Sempre da capo?

[Alcuni pensieri a sfondo apparentemente calcistico, ma di fatto con una valenza più generale, buttati giù dopo la finale degli Europei di Polonia e Ucraina, l’1 luglio dell’anno agli sgoccioli. Una riflessione, magari, da cui trarre qualche buon proposito per l’anno che sarà.]

Dopo l’ultimo scandalo del calcioscommesse, subito prima degli Europei, rispondendo a un sondaggio di «Repubblica» sei stato tra chi riteneva opportuno che la nazionale saltasse l’appuntamento di Polonia e Ucraina, restando a casa a (far) meditare sul tanto che non va nel sistema del calcio italiano.

Poi, dopo l’incontro inaugurale con la Spagna che manco hai visto dall’inizio, di partita in partita sei cominciato a scendere dal tuo trono di palesato distacco e cinico disincanto, come naturale, riguadagnando progressivamente interesse e anche un pizzico di entusiasmo. Ma senza mai risparmiare le critiche: sempre alle solite, con quella fase a gironi stentata, le tante occasioni da gol sprecate e il doversi di nuovo raccomandare alla lealtà sportiva altrui per superare il turno; soprattutto, quelle cronache tv sulla Rai sempre più inguardabili, con tanti commentatori il cui vuoto blaterare infastidisce ogni volta di più.

A dispetto di ciò, dal quarto con l’Inghilterra non puoi negare che anche a te sia ripresa la febbre del pallone e del tifo. E al secondo strepitoso gol di Balotelli alla Germania hai addirittura lanciato un urlo bestiale che ha piacevolmente stupito la persona con cui eri, poco patita di calcio e meno ancora delle sue folle urlanti, ma non per questo meno felice che per una volta ti vedesse uscire dai tuoi panni e modi di norma controllati. A quel punto, non ti facevi certo illusioni che il miracolo potesse ripetersi anche nella finale, ma speravi quantomeno che fosse combattuta fino al termine quasi alla pari.

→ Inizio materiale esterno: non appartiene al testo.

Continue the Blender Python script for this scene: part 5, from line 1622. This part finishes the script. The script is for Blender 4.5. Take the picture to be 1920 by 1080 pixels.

Con la Spagna, invece, sin da subito non c’è stata partita; le lacune e le magagne storiche, negli ultimi incontri in qualche modo tappate o messe in secondo piano dall’orgoglio, la rabbia, l’agonismo, la voglia di riscatto, sono tornate fuori di colpo e nella maniera più eclatante.

La lezione, a giochi fatti, è sempre quella: quando ci va bene, dando fondo a tutte le nostre energie, e al momento giusto tirando fuori anche quei colpi di genio per i quali non temiamo rivali, riusciamo a raggiungere risultati fino a poco tempo prima impensabili e insperati.

Ma raggiunto quel vertice, realizzato quella sorta di miracolo, siamo in genere così logori ed esausti, così a corto di energie e spesso anche di stimoli, così poco lucidi e al contempo così compiaciuti di noi, così convinti della nostra buona stella, del provvidenziale talento italico, che ci impappiniamo come scemi, tornando in un attimo a scontare tutti i nostri limiti: organizzativi, di visione e tenuta collettive, più ancora che di risorse e pregi individuali.

In un niente ci rimangiamo allora quel poco o tanto di buono che avevamo saputo esprimere pur tra innumerevoli difficoltà. E se non siamo ogni volta da capo, siamo comunque chiamati a ripensare, rivedere, rabberciare, risanare e suppergiù ricostruire, quasi sempre per tentativi e approssimazioni successive, solo di rado secondo programmi meditati e organici, frutto di scelte e decisioni coraggiose e impegnative, dalle quali non derogare, se possibile, costi quel che costi.